The tragedy of clerical life is not American alone, but is shared by the Irish church as well, and the churches in Canada, Poland, Germany, the Netherlands, Australia, Chili and probably the churches worldwide, over the same sins of priests and the same episcopal irresponsibility. The problems are systemic.[1]  They must be met systemically.

An institutional problem

The pope’s call for a necessary conversation of heart on the part of bishops and priests is entirely on target. He knows well the plight of the modern cleric.  However, the situation is not merely a sin here and a sin there but an institution wide moral collapse on every level of leadership. Nor is it just a matter of the sins of this or that priest or bishop but of general moral laxity in The Church and an atmosphere of corporate corruption. Former Bishop Bransfield of West Virginia is the rule rather than the exception for ambitious clergymen; his modus operandi of cash gifts to the higher priests is the way to rise.

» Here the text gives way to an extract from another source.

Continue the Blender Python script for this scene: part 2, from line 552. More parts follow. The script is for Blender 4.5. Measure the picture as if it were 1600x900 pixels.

I had along with the rest of my seminary mates gotten some advice from the authorities in charge of our education. One bon mot was that of the spiritual director, Monsignor Robert Brown (RIP), who warned us all to “Watch out for the pious ones.”  “Better the bottle than the bosom, worthy brothers!,” he said to two hundred and fifty seminarians in one of his weekly spiritual nosegays.  You can always dry out, he meant,  but once you’re on the bosom or the bosom is on you, there’s no drying out to be done.  Monsignor Francis Reh (RIP), a New York seminary rector who inexplicably became a bishop and an archbishop instructed us in our last year before ordination: “If you can’t be good at least look good. If you have to do it, don’t do it in your own parish.” No mystery about the “it,” I hope.  What he took to be realism we took to be cynicism.  When we were told by another spiritual director, “There is no vacation from your vocation” we all knew what he meant: have a good summer, don’t mess with the ladies, and come back. But what in heaven’s name did the other two mean?  Did Brown mean that it is better to be a drunken priest than a married priest?  Did Reh mean for the church’s sake be discrete when you fornicate?  Bad advice in both cases, bad for the soul of the future priest, bad for the church.

Note what Reh didn’t say: “If you’re having problems with celibacy, if you are having heterosexual or homosexual relations with adults, if you want to abuse children, for God’s sake and your own, turn yourself in to the bishop and ask him for help.”  That may have happened here and there but we will never know.  Whether high or low, for good or for ill,  the clergy have secrets to keep.

We must stop ignoring reality

We got plenty of “spiritual direction” in the seminary but even then still nothing about children.  Why was there nothing said about the desire to have sex with children?  Nothing serious, nothing cynical, just nothing.  The only thing, as I remember it, were jokes we told about Episcopalian priests and their altar boys, not about Catholic (i.e., “real” ) priests and theirs.  Was I asleep during that part of the sex and sin lecture?  Not a chance. I never went to sleep when any of my seminary superiors were talking about sex.  I can only conclude that my superiors, like me, knew nothing about it or thought that it was so marginal a phenomenon it was hardly worth mentioning. Who ever heard about priests desiring the bodies of children?  Was the image and desire so perverted that one dare not even mention it?

I hope I am not overstating the case.  I am trying to picture the working of the hierarchical system from the point of view of a Catholic who reads daily newspapers and the string of books written on the priests, high and low, which have been written since 2002, and from one who knows personally the struggle with celibacy. The published materials seem to make the conclusion inevitable:  It’s not just a matter of good or bad men, sinners or saints, but also a matter as well of how the church is structured. If Pope Francis is correct, then clericalism and its attendant grip on power is the root of the problem.

If the conclusion that the church needs restructuring cannot not be warranted, it seems to me that at least the question should be raised and a church wide discussion take place.  Do you think the Vatican will sponsor a conference on sexuality, celibacy, church structure and authority, or has the last word been spoken in “The Tradition” on an all male priesthood and required celibacy?

[1]  Years of reading steamy Protestant accounts, often by ex-priests, of “the sins of the confessional” failed to convince me that there was much to it but the last decade has convinced me otherwise. See  W. M. Shea, The Lion and the Lamb: Evangelicals and Catholics in America (Oxford University Press, 2004).